Mgr Albert LeGatt souhaite formellement demander pardon aux Autochtones blessés par l’expérience des écoles résidentielles, au nom de l’Archidiocèse de Saint-Boniface. Mais avant de poser son geste, il croit qu’il reste beaucoup de travail à faire.
Par Daniel BAHUAUD
Formellement demander pardon aux Autochtones de l’Archidiocèse de Saint- Boniface, vous l’envisagez bientôt?
Mgr Albert LeGatt : À ce point-ci, je ne saurais dire quand. L’archidiocèse n’a jamais posé pareil geste. Je souhaite aller dans cette direction, au bon moment. Mais on n’est pas encore rendu là. On ne demande pas pardon sans s’être mis sur le chemin difficile de la reprise de l’amitié, de la confiance et de l’amour. C’est vrai entre amis, dans la vie des couples et dans l’Église.
Dans une relation qui a de l’intégrité, celui qui a offensé doit demander pardon souvent. Autant de fois qu’il est nécessaire pour guérir la relation et faire avancer la réconciliation. Les Pères oblats, les Soeurs grises, quelques diocèses ont déjà formellement demandé pardon. Au bout d’un long processus.
Que vous n’avez pas encore complètement mené…

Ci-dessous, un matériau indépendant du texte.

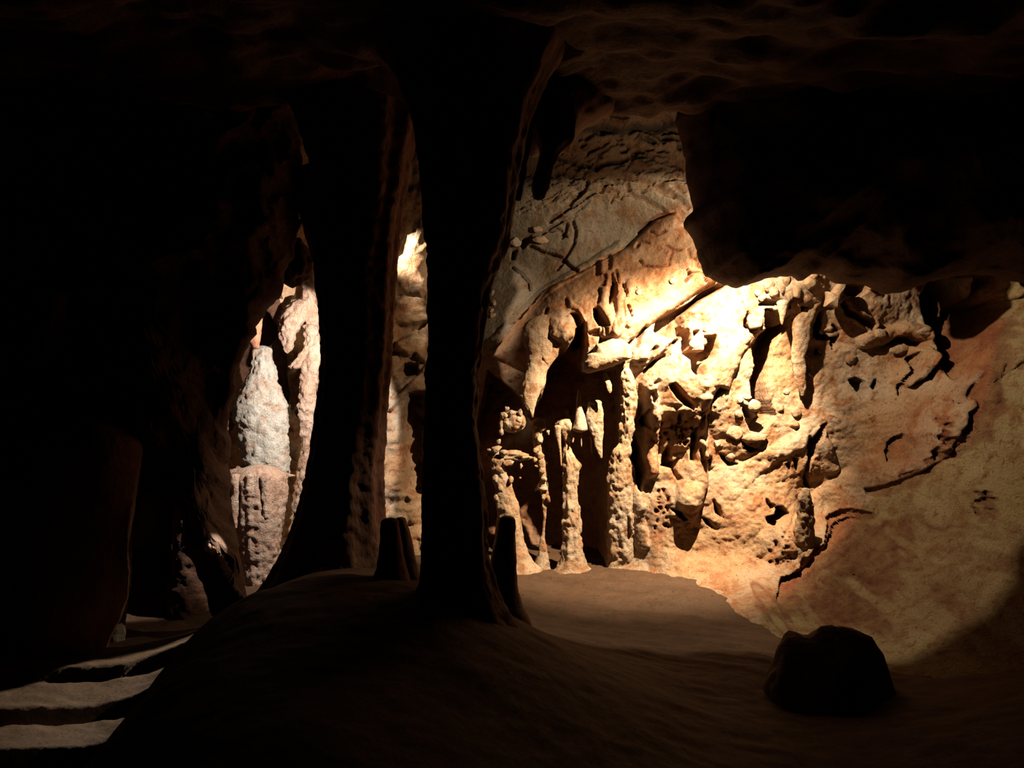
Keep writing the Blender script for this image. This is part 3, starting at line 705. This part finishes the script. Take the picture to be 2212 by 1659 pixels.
# ---- ceiling
nx, ny = 300, 200
GX, GY = np.meshgrid(np.linspace(-4.6, 4.4, nx), np.linspace(-0.8, 5.2, ny))
C3 = np.stack([GX.ravel(), GY.ravel(), 0 * GX.ravel()], -1)
cz = 3.22 + 0.10 * np.clip(C3[:, 1] - 3.5, 0, 2) + 0.20 * fbm(C3 * 1.1, 4, 90) - 0.14 * np.abs(fbm(C3 * np.array([1.6, 3.2, 1]), 3, 92)) + 0.03 * fbm(C3 * 7, 4, 91)
cz -= 0.35 * sstep((-C3[:, 0] - 2.6) / 1.8)
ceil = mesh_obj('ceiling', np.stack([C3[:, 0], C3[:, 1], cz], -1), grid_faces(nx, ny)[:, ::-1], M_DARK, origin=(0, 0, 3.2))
tag(ceil, 'dark uneven cave roof', 'cave ceiling', kind='structure')

# ================================================================== foreground rock
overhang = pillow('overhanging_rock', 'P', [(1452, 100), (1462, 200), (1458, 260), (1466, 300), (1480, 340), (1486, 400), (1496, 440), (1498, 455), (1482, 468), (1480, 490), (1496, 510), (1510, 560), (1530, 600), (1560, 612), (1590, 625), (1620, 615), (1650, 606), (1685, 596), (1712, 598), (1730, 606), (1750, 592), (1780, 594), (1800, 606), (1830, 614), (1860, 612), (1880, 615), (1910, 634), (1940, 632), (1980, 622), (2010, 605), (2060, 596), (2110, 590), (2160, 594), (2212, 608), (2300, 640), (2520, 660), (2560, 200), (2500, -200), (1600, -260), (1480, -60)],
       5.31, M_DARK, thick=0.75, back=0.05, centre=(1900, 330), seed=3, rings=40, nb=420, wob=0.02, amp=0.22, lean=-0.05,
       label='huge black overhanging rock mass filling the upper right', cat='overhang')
loft('added_shade_rib', 'P', [(250, 1780, 1960), (400, 1790, 1940), (500, 1800, 1915), (560, 1815, 1895), (585, 1835, 1875)], 5.78, M_DARK, amp=0.12, fine=0.015, seed=18, depth=1.0, parent=overhang)  # added rib hidden behind the overhang, casts shade on the red recess
col1 = loft('cave_column', 'P', [(40, 760, 1260), (150, 850, 1190), (250, 888, 1145), (350, 905, 1124), (430, 912, 1113), (530, 920, 1100), (600, 925, 1068), (650, 921, 1056), (700, 925, 1048), (760, 926, 1040), (800, 918, 1034), (900, 917, 1028), (1000, 913, 1040), (1100, 910, 1050), (1200, 910, 1054), (1260, 906, 1070), (1320, 880, 1095), (1400, 820, 1150), (1480, 760, 1220)],
     3.95, M_RED, amp=0.03, fine=0.012, flute=0.03, nfl=9, seed=2, seg=120, step=0.014, depth=0.8, label='broad black cave column in the middle with a dull red right flank', cat='column', kind='thing')
col2 = loft('cave_column', 'P', [(120, 560, 960), (250, 640, 910), (350, 668, 885), (430, 688, 872), (520, 682, 862), (560, 680, 858), (610, 681, 855), (650, 690, 852), (700, 693, 849), (760, 697, 846), (840, 690, 838), (900, 683, 834), (950, 676, 831), (1000, 668, 828), (1060, 655, 828), (1120, 640, 832), (1180, 616, 842), (1230, 592, 862), (1270, 565, 890), (1320, 500, 940)],
     4.95, M_RED, amp=0.05, fine=0.012, flute=0.035, nfl=11, seed=5, seg=120, step=0.014, depth=0.8, label='narrower reddish cave column left of the broad black one, flared at its foot', cat='column', kind='thing')
# hanging drapes beside the head of the broad column
loft('stalactite', 'A', [(150, 400, 700), (260, 430, 720), (350, 450, 726), (450, 470, 722), (500, 490, 700), (530, 510, 640), (600, 490, 600), (700, 460, 575), (770, 440, 560), (810, 445, 548), (835, 465, 525)], 4.25, M_RED, amp=0.08, seed=8, flute=0.05, nfl=6, depth=0.7, label='dark red blunt stalactite hanging beside the head of the broad column', cat='stalactite', seg=64)
loft('stalactite', 'A', [(200, 230, 480), (400, 260, 460), (600, 300, 420), (760, 330, 395), (850, 345, 372)], 4.15, M_RED, amp=0.08, seed=9, flute=0.05, nfl=5, depth=0.7, label='pointed dark red stalactite pressed against the right flank of the broad column', cat='stalactite', seg=64)
pillow('hanging_rock', 'P', [(1040, 60), (1330, 60), (1400, 150), (1385, 195), (1340, 222), (1290, 262), (1250, 285), (1238, 300), (1230, 328), (1212, 325), (1195, 345), (1180, 320), (1150, 335), (1120, 320), (1080, 300), (1050, 200)], 4.6, M_RED, thick=0.3, centre=(1200, 170), seed=11, rings=22, nb=180, wob=0.02, amp=0.12, label='dark hanging roof rock joining the broad column to the pale slab', cat='rock')
# stumps on the bank
loft('stalagmite', 'P', [(1128, 823, 862), (1160, 822, 866), (1200, 818, 872), (1235, 812, 880), (1260, 800, 890)], 4.35, M_RED, amp=0.05, seed=12, depth=0.9, label='black square-topped stalagmite stump between the two columns', cat='stalagmite')
loft('stalagmite', 'P', [(1122, 856, 876), (1140, 852, 884), (1180, 852, 892), (1225, 848, 904), (1255, 840, 915)], 4.5, M_RED, amp=0.08, seed=13, depth=0.9, label='black round-topped stalagmite leaning behind the square-topped stump', cat='stalagmite')
loft('stalagmite', 'P', [(1123, 1077, 1113), (1150, 1074, 1114), (1200, 1062, 1115), (1240, 1056, 1116), (1280, 1050, 1122), (1310, 1040, 1130), (1350, 1020, 1150)], 4.3, M_STAL, amp=0.05, seed=14, depth=0.9, label='dim flat-topped stalagmite stump right of the broad column', cat='stalagmite')
# boulder at the front right
lump('boulder', 'P', 1820, 1645, 170, 295, 4.2, M_DARK, seed=23, amp=0.24, freq=1.6, sub=5, depth=0.7, rot=0.2, label='dark rounded boulder on the floor below the tan slope', cat='boulder')

# ================================================================== formations of the lit chamber
loft('stalactite', 'B', [(440, 540, 980), (500, 520, 1000), (560, 530, 980), (640, 560, 930), (720, 580, 830), (800, 575, 770), (880, 560, 745), (960, 535, 745), (1000, 528, 705), (1080, 535, 670), (1140, 570, 655), (1200, 600, 642), (1248, 618, 632)], (6.85, 6.72), M_STAL, amp=0.07, fine=0.01, seed=31, depth=0.55, seg=64, label='big cream tusk-shaped stalactite below the orange drapery', cat='stalactite')
ped = loft('stalagmite', 'E', [(390, 250, 380), (450, 255, 375), (500, 262, 385), (600, 282, 440), (700, 290, 468), (800, 298, 505), (900, 305, 520), (1000, 295, 530), (1100, 290, 550), (1200, 260, 575), (1310, 240, 640)], 6.72, M_STAL, amp=0.12, fine=0.014, seed=32, depth=0.7, seg=64, label='knobbly cream stalagmite pedestal behind the flat-topped stump', cat='stalagmite')
lump('cap_ledge', 'E', 420, 350, 185, 46, 6.74, M_STAL, seed=33, amp=0.55, freq=2.2, sub=4, depth=0.4, parent=ped)
for i, (x, y, rx, ry) in enumerate([(320, 225, 24, 30), (235, 297, 22, 14), (300, 290, 50, 40), (520, 445, 16, 24), (430, 570, 26, 40), (330, 480, 45, 40), (290, 560, 30, 40), (340, 640, 30, 40), (300, 720, 26, 40), (400, 420, 60, 30), (512, 550, 14, 12), (360, 330, 40, 40), (560, 370, 40, 22), (330, 800, 30, 30), (350, 900, 30, 24)]):
    lump('nodule', 'E', x, y, rx, ry, 6.68, M_STAL, seed=340 + i, amp=0.5, freq=1.2, sub=3, parent=ped)
kn = lump('popcorn_knob', 'B', 445, 1290, 112, 98, 6.78, M_STAL, seed=35, amp=0.25, freq=2.5, sub=4, label='round cream cave-popcorn knob above the stalagmite pedestal', cat='cave popcorn')
for i, (x, y, rx, ry) in enumerate([(395, 1180, 24, 26), (370, 1240, 34, 34), (440, 1215, 40, 34), (515, 1210, 22, 36), (500, 1270, 40, 36), (400, 1310, 40, 36), (470, 1330, 38, 30), (345, 1320, 24, 44), (540, 1300, 22, 40), (340, 1380, 26, 40), (440, 1275, 36, 30), (385, 1165, 12, 14)]):
    lump('nodule', 'B', x, y, rx, ry, 6.72, M_STAL, seed=360 + i, amp=0.5, freq=1.2, sub=3, parent=kn)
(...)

Mgr A. L. : Oui. Comprenez que j’ai souvent demandé pardon aux Autochtones qui sont devenus mes amis. Et depuis mon installation en 2010, je visite chaque année les huit communautés catholiques autochtones du diocèse. (1)
Les raisons sont multiples. J’offre le sacrement de la confirmation, je vais pour célébrer certains anniversaires ou encore tout simplement pour rendre visite. Je rencontre aussi le conseil de représentants des communautés – une bonne trentaine de laïcs. On forme des cercles d’écoute, à la manière autochtone. Et j’écoute.
Et que vous disent ces Autochtones catholiques?
Mgr A. L. : On m’a demandé une plus grande présence de l’Église. L’archidiocèse a donc vu à leur fournir plus de prêtres. Ils sont quatre, appuyés par deux religieuses qui font la navette entre les communautés. Elle visitent les malades, les aînés, font de l’enseignement religieux et aident les prêtres à offrir des services pastoraux. Entre-temps, on a aussi augmenté l’aide financière. Et on accompagne le leadership local à se développer davantage, dans le but que les communautés puissent se prendre en main.
Le tout dans le respect de la culture autochtone?
MgrA. L. : De plus en plus, on s’assure que l’élément catholique et l’élément autochtone forment un mariage respectueux. Dans les rites, dans la langue. À la paroisse de Saint-Alexandre, à Fort Alexandre Sagkeeng, des chants spirituels ojibwés sont chantés à la messe. Les aînés les ont appris aux plus jeunes, c’est-à-dire au moins de 50 ans qui ne connaissaient plus la langue.
À cause des écoles résidentielles…
MgrA. L. : L’école résidentielle est l’exemple le plus flagrant et le plus dommageable des erreurs qui ont été commises dès le contact entre les Européens et les Autochtones. D’où l’importance de continuer de se parler. Pour aller de l’avant. Et pour arrêter de juger l’autre, ou encore de se voir comme victimes. Et tout au long de ce processus, je demande pardon et j’espère qu’on avance. C’est aux Autochtones de dire s’ils croient qu’on avance.
Et alors seulement vous demanderez pardon…
Mgr A. L. : Oui. Un évêque peut dire quelque chose, mais sans l’engagement de fidèles, sans qu’il y ait eu de vrais progrès, ce ne sont que des paroles. Il faut continuer nos efforts. Non pas à cause d’un jugement de la Cour, ou à cause de l’argent que nous avons payé aux Autochtones, ou que certains craignent qu’il faudrait encore payer, mais comme Église qui a les autres à coeur. Avant de poser de grands gestes, il faut se réconcilier.
Et le pape François alors…
MgrA. L. : Il ne faut pas voir le refus du pape de poser un geste en 2018 comme un refus de la nécessité de formellement demander pardon. Est-ce qu’un jour le pape viendra au Canada et demandera pardon aux Autochtones? C’est une certitude. Qu’il vienne dans deux ans, cinq ans, dix ans; que ce soit François ou son successeur, ce jour viendra. Et l’impact du geste sera fort. Tout comme la demande formelle de pardon aux Autochtones du Premier ministre Harper en 2008.
La vraie question ne se pose pas au niveau du pape, mais des évêques canadiens. Et encore davantage avec les fidèles. C’est l’Évangile qui doit nous mener. Plus que les 94 appels à l’action de la Commission de Vérité et de Réconciliation. Plus que le gouvernement ou encore les médias. Pour l’Église, la question tourne et tournera toujours autour de l’Évangile, qui a une force morale et spirituelle plus puissante que n’importe quelle action politique.
(1) Les communautés autochtones de l’Archidiocèse de Saint-Boniface sont : Berens River – Our Lady of the Snow; Bloodvein – St. Margaret; Fort Alexandre Sagkeeng – St. Alexandre; Hollow Water – Sacred Heart of Jesus; Little Grand Rapids – St. John the Evangelist; Manigotagan – St. Louis King of France ; Pauingassi First Nation; Poplar River – St. John Bosco.